1. For use in conjunction with an underwater dredging apparatus having a power shovel with a power house, a bucket and at least two manipulator arms extending between the bucket and the power house which position the bucket, a system for determining the underwater depth of the bucket comprising:

a data processor,

a depth sensor attached to one manipulator arm, said sensor providing an output signal representative of the depth of the sensor to said data processor,

an angle sensor attached to each manipulator arm, said angle sensors providing an output signal representative of the angle of each manipulator arm,

said data processor programmed to calculate the depth of the bucket as a function of said depth sensor and said angle sensor outputs, and

a video display operatively connected to said data processor which displays the depth of the bucket.

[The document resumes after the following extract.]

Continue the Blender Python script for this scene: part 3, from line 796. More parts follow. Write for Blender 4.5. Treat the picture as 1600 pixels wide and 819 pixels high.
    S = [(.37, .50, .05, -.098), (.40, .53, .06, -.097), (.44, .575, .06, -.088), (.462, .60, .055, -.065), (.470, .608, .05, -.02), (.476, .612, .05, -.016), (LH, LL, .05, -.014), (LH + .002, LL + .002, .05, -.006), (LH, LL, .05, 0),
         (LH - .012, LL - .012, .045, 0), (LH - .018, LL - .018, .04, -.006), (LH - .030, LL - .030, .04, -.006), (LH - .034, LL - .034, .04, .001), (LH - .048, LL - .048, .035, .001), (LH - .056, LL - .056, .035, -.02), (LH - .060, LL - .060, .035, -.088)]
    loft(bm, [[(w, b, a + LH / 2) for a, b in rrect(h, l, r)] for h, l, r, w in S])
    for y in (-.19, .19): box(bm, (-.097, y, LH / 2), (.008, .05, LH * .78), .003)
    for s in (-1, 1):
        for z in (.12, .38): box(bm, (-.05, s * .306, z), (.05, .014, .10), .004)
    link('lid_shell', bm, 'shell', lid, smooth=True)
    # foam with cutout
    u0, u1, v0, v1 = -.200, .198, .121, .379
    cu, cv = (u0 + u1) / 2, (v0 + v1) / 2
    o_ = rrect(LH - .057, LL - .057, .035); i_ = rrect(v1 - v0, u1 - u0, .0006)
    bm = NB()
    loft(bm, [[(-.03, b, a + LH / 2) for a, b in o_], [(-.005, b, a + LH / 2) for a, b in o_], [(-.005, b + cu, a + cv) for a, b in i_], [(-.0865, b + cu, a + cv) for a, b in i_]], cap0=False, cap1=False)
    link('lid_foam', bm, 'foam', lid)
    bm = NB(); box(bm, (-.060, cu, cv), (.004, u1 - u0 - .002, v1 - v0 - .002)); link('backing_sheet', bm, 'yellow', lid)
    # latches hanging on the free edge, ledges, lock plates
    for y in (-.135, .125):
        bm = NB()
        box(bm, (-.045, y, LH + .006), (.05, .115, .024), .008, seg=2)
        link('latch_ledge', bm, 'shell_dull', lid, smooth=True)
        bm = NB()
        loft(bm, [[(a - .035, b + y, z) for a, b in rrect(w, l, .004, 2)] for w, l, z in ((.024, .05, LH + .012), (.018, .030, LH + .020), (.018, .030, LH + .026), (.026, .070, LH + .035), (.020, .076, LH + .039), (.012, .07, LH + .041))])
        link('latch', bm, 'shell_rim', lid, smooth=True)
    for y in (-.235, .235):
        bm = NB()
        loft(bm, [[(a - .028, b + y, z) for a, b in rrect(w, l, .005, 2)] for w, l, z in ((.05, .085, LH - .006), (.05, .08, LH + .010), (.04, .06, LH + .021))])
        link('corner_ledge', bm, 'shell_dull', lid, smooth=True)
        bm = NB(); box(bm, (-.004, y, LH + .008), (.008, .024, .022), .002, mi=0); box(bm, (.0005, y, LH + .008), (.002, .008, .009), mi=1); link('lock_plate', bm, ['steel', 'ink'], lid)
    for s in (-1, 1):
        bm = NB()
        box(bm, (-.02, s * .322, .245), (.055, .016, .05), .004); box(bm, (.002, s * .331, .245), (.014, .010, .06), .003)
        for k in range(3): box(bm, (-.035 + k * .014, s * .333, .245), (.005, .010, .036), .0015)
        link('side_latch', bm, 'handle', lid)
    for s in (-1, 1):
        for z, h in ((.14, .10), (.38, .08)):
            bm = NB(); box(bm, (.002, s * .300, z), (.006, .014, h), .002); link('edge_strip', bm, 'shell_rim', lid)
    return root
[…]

2. The invention as defined in claim 1 wherein said depth sensor comprises a pressure sensor.

3. The invention as defined in claim 1 wherein said data processor comprises a computer.

4. The invention as defined in claim 3 wherein said computer comprises a laptop computer and wherein said video display comprises a screen of said laptop computer.

5. The invention as defined in claim 1 and comprising an angle sensor connected to the bucket which generates an output signal representative of the angle of the bucket relative to one manipulator arm, said bucket angle sensor output being coupled as an input signal to said processor.

6. The invention as defined in claim 1 wherein each angle sensor comprises an inclinometer.

7. A method for use with a power shovel having at least two articulated manipulator arms and a bucket connected to one manipulator arm for determining actual bucket depth during underwater dredging in which a depth sensor is attached to said one manipulator arm and angle sensors are connected to said arms comprising the steps of:

inputting outputs from said angle sensors,

determining a bucket depth and depth sensor depth as a function of the angle sensor outputs,

inputting an output from the depth sensor,

calculating the actual sensor depth as a function of the output signal from the depth sensor,

calculating an offset as the difference between the calculated sensor depth and the actual sensor depth,

calculating the actual bucket depth by subtracting the offset from the calculated bucket depth, and

thereafter displaying the actual bucket depth.